Portal:American football/Selected biography/July, 2007
Fielding Yost was an American football coach best known for his long tenure at the University of Michigan. He was born in Fairview, West Virginia. Yost was a lawyer, author, and businessman in addition to being a well known football coach.
After three single-season stints at Nebraska, Kansas, and Stanford, Yost served as the head football coach for the Michigan Wolverines football team from 1901 through 1923, and again in 1925 and 1926. Yost was highly successful at Michigan, winning 165 games, losing only 29, and tying 10 for a winning percentage of .833. Under Yost, Michigan won four straight national championships from 1901-04 and two more in 1918 and 1923.

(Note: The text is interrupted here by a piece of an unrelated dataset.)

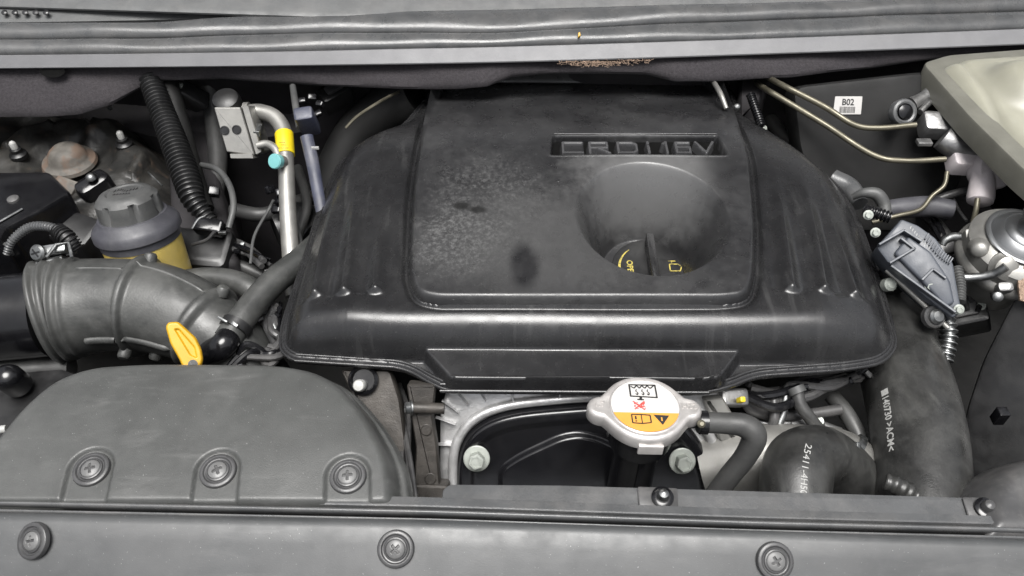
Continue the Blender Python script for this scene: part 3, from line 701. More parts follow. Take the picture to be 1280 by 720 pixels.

Yost's first Michigan team in 1901 outscored its opposition by a margin of 550-0 en route to a perfect season and victory in the inaugural Rose Bowl on January 1, 1902 over Stanford, the school Yost had coached the year before. From 1901 to 1904, Michigan did not lose a game, and was tied only once in a legendary game with the University of Minnesota that led to the establishment of the Little Brown Jug, college football's oldest trophy. Before Michigan finally lost a game to Amos Alonzo Stagg's University of Chicago squad at the end of the 1905 season, they had gone 56 straight games without a defeat, the second longest such streak in college football history. During their first five seasons under Yost, Michigan outscored its opponents 2,821 to 42, earning the nickname "Point-a-Minute."